On 3/14/21 6:30 AM, Ulrich Goebel wrote:
Hi,
Am 13.03.21 um 22:21 schrieb Tim Cross:
I think you may need to re-think your design or at least come at it from
a different perspective. As shown by another post in the thread, at some
level, this is 'sort of' possible, but it will be ugly and fragile.
Yes, I am re-thinking allredy...
o.k.: For a conference I have a tbl_person which holds all peoble which
are involved: participants and people which provide private lodgins for
other participants. (There are much more roles, but for illustration
these two should be enough.) Of course each person can have one or more
roles at the conference, a n-n-relation models that. Now our workflow
allows that one person find it way in the tbl_person twice (ore even
more often): for example the conference office generates a row for Tom,
because he provides private lodgin.
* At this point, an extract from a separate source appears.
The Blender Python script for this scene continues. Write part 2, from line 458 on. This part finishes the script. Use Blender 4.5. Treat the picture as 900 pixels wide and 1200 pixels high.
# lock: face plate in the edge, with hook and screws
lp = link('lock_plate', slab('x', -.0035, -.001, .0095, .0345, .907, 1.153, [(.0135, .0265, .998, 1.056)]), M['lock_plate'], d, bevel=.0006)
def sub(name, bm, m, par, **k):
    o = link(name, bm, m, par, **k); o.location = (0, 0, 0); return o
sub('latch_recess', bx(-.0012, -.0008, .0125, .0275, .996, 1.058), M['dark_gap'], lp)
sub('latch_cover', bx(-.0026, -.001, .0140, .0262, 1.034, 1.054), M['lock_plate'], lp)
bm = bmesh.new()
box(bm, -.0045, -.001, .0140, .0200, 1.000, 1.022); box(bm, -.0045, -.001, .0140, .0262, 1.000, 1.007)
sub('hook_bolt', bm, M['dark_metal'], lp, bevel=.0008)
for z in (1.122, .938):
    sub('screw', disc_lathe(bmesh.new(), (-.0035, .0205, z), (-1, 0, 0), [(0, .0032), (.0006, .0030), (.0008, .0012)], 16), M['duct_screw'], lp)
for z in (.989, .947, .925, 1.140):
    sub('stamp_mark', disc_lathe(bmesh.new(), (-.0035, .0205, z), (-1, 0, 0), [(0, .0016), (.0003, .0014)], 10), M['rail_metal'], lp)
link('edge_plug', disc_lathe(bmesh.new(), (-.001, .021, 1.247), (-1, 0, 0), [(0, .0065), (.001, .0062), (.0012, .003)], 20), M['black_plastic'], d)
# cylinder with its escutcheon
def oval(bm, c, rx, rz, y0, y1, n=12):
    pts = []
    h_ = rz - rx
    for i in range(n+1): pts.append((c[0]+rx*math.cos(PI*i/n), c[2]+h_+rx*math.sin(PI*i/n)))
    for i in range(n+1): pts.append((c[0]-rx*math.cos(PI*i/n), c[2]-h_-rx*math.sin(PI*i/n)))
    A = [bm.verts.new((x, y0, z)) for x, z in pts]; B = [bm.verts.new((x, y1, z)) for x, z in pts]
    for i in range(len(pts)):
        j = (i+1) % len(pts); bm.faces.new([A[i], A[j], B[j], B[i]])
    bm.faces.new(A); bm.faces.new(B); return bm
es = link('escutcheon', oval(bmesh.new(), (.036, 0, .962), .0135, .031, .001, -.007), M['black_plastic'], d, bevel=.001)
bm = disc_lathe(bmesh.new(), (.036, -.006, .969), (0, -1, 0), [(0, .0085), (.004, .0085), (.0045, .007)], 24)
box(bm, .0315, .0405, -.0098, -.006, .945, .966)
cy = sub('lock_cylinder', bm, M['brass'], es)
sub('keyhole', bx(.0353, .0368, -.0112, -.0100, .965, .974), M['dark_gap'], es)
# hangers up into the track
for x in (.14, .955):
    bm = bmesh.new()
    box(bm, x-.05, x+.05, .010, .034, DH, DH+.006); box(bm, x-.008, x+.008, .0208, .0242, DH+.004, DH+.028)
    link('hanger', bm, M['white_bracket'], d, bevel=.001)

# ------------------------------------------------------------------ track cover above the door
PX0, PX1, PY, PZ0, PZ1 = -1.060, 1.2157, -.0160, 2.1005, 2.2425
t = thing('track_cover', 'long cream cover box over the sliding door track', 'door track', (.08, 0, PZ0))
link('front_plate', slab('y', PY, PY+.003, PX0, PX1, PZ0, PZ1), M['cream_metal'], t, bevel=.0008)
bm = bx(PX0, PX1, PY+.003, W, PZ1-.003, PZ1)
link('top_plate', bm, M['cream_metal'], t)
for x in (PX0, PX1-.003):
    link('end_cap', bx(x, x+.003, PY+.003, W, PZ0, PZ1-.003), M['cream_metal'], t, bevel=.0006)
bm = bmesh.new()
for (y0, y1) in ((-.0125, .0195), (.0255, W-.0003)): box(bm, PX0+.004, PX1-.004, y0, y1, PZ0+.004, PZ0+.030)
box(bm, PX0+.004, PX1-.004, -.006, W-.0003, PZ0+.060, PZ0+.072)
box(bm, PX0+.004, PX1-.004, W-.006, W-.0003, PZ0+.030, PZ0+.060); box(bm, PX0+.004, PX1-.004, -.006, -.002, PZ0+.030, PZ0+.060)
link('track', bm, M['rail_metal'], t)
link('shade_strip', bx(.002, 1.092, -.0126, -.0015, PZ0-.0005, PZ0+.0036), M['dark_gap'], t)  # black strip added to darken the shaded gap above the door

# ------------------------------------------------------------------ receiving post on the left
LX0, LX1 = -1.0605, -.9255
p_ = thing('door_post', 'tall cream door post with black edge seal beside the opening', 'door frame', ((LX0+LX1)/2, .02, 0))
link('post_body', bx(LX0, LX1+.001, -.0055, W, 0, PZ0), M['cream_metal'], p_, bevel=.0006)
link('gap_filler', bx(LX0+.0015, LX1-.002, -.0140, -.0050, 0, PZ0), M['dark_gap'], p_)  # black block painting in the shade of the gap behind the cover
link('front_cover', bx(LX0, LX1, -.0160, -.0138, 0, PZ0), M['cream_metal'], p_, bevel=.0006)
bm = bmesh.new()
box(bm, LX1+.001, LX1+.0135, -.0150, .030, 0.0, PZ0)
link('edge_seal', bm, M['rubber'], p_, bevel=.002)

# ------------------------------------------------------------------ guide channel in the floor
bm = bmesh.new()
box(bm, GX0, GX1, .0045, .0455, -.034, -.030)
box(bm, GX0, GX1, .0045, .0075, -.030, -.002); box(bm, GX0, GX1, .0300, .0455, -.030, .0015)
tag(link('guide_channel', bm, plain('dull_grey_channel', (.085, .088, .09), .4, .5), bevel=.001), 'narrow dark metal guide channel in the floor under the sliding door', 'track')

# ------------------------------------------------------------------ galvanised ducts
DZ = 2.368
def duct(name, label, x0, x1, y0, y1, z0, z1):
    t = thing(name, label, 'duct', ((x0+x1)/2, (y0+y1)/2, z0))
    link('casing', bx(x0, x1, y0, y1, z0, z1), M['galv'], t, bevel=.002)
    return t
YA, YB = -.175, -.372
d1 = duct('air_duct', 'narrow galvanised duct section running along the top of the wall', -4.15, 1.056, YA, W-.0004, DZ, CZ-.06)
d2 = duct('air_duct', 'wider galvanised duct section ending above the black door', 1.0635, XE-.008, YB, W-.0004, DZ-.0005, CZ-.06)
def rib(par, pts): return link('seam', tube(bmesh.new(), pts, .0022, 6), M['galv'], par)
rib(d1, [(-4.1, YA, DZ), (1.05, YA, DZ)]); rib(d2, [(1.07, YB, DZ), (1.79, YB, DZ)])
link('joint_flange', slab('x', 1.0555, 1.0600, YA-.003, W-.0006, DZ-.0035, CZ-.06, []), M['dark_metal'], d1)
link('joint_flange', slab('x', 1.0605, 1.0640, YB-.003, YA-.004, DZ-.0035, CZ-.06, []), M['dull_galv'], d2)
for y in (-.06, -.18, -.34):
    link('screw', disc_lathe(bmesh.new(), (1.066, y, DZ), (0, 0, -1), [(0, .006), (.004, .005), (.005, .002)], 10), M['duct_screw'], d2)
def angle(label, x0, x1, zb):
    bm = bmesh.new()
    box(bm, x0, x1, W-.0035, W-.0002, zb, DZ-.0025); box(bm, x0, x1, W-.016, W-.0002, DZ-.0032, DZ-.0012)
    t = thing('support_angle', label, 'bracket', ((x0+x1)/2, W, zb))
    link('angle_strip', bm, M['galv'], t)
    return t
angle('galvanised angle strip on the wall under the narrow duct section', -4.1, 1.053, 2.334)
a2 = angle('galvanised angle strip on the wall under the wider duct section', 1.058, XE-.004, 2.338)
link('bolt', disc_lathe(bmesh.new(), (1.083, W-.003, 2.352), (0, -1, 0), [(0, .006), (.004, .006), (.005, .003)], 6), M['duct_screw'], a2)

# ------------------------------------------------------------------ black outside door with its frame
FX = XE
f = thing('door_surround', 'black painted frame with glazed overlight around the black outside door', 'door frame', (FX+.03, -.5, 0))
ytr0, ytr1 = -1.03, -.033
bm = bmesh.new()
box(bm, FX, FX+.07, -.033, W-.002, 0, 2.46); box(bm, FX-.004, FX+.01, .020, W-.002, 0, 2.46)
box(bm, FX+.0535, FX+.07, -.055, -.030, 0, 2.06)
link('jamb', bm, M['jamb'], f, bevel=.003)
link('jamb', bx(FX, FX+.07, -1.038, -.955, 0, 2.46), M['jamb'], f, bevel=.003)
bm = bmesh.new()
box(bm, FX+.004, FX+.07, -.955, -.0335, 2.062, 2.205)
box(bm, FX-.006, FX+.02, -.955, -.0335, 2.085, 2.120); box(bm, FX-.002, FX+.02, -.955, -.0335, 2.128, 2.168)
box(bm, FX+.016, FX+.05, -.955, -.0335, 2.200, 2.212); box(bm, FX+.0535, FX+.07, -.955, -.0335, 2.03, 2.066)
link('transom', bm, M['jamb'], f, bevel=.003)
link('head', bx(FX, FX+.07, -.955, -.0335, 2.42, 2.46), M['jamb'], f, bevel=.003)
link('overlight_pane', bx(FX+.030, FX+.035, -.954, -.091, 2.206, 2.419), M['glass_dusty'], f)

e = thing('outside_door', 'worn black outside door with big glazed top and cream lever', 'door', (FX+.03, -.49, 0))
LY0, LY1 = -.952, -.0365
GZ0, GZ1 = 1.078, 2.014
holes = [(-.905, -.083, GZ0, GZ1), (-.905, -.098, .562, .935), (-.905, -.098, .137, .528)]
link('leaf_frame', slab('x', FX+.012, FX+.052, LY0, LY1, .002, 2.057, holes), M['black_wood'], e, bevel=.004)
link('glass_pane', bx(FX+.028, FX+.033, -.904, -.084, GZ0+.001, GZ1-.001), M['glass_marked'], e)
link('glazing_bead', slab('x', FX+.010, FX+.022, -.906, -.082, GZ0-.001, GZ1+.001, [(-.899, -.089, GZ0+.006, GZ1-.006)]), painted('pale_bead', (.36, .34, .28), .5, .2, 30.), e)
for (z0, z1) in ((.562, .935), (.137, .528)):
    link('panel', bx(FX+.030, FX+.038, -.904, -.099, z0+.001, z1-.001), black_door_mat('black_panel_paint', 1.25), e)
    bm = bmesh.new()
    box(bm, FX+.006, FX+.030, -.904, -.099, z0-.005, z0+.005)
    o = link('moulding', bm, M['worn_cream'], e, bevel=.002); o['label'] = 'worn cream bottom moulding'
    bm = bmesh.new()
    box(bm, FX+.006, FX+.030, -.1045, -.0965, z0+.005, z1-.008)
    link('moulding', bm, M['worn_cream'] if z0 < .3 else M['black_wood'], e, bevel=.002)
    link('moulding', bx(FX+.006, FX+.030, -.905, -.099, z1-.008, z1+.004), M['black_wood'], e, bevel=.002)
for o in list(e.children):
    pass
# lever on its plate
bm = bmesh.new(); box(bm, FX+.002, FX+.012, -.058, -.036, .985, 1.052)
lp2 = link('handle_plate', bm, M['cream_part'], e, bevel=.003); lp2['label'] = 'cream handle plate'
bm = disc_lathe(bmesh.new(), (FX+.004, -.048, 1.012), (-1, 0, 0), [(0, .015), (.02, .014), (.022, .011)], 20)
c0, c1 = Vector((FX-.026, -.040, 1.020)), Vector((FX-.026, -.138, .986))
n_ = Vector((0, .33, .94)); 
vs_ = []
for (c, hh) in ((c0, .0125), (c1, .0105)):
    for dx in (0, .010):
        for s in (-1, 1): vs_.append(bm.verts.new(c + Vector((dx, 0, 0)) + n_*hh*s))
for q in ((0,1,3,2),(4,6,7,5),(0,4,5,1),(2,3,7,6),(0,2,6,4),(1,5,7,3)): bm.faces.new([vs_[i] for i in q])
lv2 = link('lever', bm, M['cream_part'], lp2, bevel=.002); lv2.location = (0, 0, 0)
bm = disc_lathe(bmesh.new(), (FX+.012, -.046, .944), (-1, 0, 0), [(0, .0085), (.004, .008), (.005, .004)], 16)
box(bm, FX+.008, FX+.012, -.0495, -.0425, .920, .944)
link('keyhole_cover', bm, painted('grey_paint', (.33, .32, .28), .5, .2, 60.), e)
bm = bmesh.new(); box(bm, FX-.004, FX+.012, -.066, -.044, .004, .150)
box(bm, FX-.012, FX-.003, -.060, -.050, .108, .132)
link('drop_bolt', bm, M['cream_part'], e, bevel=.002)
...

Later on Tom decides to participate
an fills the online registration formular. These data generate the
second row for Tom. Both rows hold significant information which the
other doesn't hold. Let's say the online register gave the birthday, the
other holds information about the lodgin (bed with or without
breakfast). The next step then is that the conference office get notice
of the doubled person an should make one row out of the existing two
rows. The office decide which of the two rows should be completed with
data from the other row. Therefore I would like to pick the columns in
the first row where we have default values and replace it by the value
from the second row.
This is just part of a bigger issue, which value to believe:
col_1 col_2 col_3 col_4
row 1 default some_val default some_val
row 2 other_val default default other_val
How do you arrive at assumption that row 2(or any other row) has
precedence over row 1?
There are more ways to end with two or even more rows per person. May be
it would have been much better to avoid these possibilities. But for the
moment I have a given database structure running in productive mode, so
it is not easy to re-structure the structure or even the workflows...
Thanks for patience reading all that!